---------- Source material
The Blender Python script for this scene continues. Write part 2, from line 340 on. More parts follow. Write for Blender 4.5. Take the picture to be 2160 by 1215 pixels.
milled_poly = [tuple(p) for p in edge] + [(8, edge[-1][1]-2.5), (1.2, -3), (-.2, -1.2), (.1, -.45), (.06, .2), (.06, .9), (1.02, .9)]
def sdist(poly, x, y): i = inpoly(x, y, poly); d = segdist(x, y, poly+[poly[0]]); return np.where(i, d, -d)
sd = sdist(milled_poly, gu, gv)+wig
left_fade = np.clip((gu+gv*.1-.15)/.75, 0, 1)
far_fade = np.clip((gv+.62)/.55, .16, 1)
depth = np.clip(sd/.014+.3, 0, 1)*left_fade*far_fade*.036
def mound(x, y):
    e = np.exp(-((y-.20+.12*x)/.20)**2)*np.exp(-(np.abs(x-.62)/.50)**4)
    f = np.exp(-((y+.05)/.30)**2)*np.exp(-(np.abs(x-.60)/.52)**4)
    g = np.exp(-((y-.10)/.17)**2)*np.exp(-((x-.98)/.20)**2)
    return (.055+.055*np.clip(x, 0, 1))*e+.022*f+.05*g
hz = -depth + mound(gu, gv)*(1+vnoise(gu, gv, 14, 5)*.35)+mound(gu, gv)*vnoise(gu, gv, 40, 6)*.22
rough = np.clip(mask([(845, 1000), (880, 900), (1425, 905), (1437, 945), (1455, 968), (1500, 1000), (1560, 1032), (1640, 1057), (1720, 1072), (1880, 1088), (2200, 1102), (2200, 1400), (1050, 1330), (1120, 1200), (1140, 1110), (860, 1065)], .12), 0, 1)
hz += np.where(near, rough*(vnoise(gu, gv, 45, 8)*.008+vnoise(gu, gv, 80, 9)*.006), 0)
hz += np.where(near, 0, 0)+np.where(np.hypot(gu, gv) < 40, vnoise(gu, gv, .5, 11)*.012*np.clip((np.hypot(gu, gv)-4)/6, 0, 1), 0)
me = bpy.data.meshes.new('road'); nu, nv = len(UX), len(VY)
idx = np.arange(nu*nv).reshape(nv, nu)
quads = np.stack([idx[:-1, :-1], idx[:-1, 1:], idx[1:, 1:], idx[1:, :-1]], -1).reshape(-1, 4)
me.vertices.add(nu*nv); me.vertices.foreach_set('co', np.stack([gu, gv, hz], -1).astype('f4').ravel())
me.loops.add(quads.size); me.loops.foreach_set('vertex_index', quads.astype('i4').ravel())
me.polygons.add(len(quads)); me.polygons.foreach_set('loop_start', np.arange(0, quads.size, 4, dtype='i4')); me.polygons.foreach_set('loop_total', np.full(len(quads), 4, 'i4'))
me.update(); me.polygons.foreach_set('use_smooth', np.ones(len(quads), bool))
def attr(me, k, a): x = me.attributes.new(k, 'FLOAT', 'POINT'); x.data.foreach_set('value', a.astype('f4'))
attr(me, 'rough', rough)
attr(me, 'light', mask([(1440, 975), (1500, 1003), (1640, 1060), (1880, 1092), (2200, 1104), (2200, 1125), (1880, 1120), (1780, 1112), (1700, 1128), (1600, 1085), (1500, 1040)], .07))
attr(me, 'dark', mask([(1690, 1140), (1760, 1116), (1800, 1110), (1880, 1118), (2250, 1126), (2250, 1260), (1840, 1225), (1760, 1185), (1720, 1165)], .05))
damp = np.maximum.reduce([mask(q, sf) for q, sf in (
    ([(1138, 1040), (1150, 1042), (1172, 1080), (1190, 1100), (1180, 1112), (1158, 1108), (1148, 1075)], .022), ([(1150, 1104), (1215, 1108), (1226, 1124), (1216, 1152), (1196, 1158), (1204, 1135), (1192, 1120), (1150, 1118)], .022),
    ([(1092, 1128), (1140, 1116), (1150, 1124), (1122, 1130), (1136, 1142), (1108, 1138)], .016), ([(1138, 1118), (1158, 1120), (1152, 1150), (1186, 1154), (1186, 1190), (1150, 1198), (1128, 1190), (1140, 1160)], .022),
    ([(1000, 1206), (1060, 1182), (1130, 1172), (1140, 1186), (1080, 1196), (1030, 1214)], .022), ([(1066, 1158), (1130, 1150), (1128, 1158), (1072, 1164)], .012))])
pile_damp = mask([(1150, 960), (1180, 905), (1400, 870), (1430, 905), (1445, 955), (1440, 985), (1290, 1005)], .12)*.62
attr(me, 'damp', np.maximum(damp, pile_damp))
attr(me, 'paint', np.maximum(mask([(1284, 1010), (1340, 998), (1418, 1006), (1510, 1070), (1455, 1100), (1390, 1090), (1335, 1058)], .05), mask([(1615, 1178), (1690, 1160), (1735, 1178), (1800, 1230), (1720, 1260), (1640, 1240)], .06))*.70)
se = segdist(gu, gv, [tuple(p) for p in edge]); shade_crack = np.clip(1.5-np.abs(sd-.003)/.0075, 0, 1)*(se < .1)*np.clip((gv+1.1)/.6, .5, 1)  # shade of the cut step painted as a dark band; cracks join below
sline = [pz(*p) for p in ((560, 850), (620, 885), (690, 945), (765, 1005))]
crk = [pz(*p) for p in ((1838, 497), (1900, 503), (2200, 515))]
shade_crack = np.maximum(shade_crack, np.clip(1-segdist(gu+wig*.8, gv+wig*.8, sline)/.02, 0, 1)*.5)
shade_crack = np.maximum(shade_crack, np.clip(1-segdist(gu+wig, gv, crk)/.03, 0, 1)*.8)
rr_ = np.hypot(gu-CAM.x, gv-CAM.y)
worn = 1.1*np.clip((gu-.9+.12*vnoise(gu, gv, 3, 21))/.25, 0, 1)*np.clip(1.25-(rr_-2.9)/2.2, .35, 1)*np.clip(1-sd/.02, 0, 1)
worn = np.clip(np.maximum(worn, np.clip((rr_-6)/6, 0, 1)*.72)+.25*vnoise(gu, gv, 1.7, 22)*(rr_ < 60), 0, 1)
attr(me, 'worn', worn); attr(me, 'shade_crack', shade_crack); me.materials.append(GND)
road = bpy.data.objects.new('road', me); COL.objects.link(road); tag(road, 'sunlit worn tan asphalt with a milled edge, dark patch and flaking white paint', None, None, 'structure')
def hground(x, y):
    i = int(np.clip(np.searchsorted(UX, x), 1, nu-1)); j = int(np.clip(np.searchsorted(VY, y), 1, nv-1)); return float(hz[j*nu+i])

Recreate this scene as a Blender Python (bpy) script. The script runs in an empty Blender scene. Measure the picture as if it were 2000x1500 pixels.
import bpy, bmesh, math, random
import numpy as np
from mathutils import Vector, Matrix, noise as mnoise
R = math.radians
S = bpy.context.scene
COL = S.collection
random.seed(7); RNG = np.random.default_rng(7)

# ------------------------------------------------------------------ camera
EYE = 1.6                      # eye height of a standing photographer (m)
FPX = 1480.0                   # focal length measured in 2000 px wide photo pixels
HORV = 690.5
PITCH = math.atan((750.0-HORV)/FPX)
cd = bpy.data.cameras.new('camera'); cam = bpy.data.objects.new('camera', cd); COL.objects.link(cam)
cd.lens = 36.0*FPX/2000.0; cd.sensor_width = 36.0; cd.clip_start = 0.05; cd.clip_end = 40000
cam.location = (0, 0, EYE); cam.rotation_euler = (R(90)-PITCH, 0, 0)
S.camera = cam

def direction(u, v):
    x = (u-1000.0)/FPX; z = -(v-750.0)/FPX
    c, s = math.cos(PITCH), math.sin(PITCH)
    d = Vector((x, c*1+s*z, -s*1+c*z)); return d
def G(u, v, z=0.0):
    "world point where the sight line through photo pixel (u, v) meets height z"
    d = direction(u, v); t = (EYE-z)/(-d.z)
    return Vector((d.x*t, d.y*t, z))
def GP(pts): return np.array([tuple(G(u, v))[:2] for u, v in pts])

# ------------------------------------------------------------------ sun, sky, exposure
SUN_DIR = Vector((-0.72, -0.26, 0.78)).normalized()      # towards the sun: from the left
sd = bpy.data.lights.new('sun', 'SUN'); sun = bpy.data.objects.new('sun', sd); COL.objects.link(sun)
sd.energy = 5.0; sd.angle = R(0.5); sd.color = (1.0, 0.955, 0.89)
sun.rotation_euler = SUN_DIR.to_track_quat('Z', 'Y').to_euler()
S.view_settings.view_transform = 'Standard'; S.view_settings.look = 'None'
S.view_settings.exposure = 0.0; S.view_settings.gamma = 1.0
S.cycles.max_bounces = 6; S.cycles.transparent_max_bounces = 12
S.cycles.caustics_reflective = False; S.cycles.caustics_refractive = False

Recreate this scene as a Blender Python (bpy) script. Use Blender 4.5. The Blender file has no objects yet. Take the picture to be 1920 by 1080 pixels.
--------------------
[To do]:
Track down every line with the word "Take" and copy it.

[Correct answer]:
The Blender Python script for this scene continues. Write part 2, from line 340 on. More parts follow. Write for Blender 4.5. Take the picture to be 2160 by 1215 pixels.
Recreate this scene as a Blender Python (bpy) script. Use Blender 4.5. The Blender file has no objects yet. Take the picture to be 1920 by 1080 pixels.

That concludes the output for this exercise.